Anora 脚本:Sean Baker 監督:Sean Baker 公開:2024年10月18日USA(2025年2月25日JPN) 邦題:ANORA アノーラ |
「ウォール街の狼」と呼ばれる実業家と売春婦が出会い、次第に惹かれ合う姿を描いたアメリカ的シンデレラストーリー。
本作の主人公 Anora "Ani" Mikheeva は売春婦ではなく stripper(ストリップダンサー)で、「金持ちと出会う」という設定ぐらいしか『プリティウーマン』と似てないのだが、どうしても想起してしまう。
当時『プリティウーマン』は大衆に受け入れたのだろう。私はテレビ放送の「日本語吹き替え版」をダラダラと観た記憶しかない。「いわゆる、シンデレラストーリーなのね」という感想。「ラブコメ」とも言えるかもしれない。
本作 "Anora" も「ロマンティックコメディ映画」(と Wikipedia にある)。確かにコメディ要素は満載。特に、米国作品にありがちなのだが、米国にいるロシア人を描き方は「コメディちっく」になりがち、実際にもそういう意図の演出なのだろう。現実はどうか知らないが、ロシア人がロシア語で米国で「ジタバタ」する姿は、彼らが真剣であるほど笑えてしまう。逆に「ロシアのアメリカ人」をロシア人が描くとどうなるだろうか? 興味深いが、「今のロシア」でアメリカ人が自由に過ごせる気がしないので、そんな描写は難しいだろうな。
ネタバレはしたくないので、詳細には触れないが、とにかく本作は楽しい。

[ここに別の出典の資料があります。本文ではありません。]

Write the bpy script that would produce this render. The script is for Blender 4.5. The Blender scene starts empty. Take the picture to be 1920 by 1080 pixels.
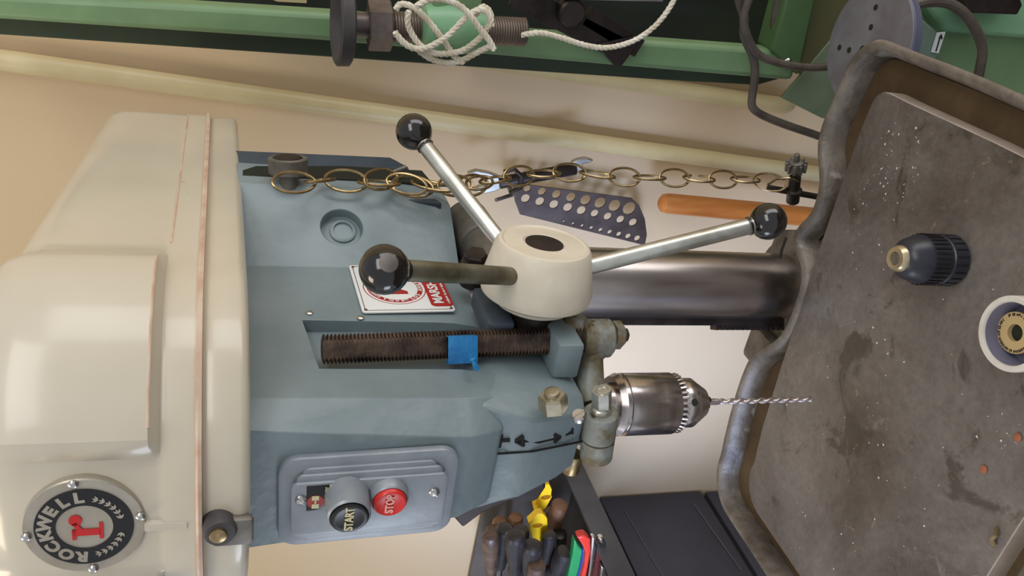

ロシア人が登場した時点で、既に面白い予感はしたが、予想通りだった。
しかし、本作を単に「ロマンチックコメディ」と片付けられない。『プリティウーマン』から30年以上が経った現在、「ロマンチックコメディ」の描かれ方も変化するのだ。
個人が他人に対する「想い」と「その表現の仕方」は様々で、何が正解なのかは、それこそ「組合せの数」以上に存在するのだろう。本作でも「誰に感情移入するか」で見方は変わる。作品のエンディングで「あぁ、良い映画だったな」となる瞬間は楽しい。幸福感を感じる瞬間とも言える。本作もそんな作品のひとつ。
本作の印象的なシーンの一つ:
先日のアカデミー賞で5部門(作品賞、監督賞、主演女優賞、脚本賞、編集賞)を受賞したのは驚きだったが、嬉しくもあった。受賞スピーチで印象的だったのが、監督・脚本・制作の Sean Baker の「本作が independent film」であることを強調していたこと。本作の製作費が $6 million、A Complete Unknown が $50–70 million、なので 10 倍ほどの「低予算」。
「お金をかければ良い作品ができるとは限らない」のは当たり前のことだが、その事実を目の当たりするのは痛快でもある。もっと言えば、映画の評価も「個人的なこと」なので「何が良い作品」かも人それぞれ。
とはいえ、古い新しいに関わらず「良い作品」に多く出会うほどに、自分の中の何かが「磨かれていく」のは気のせいじゃない。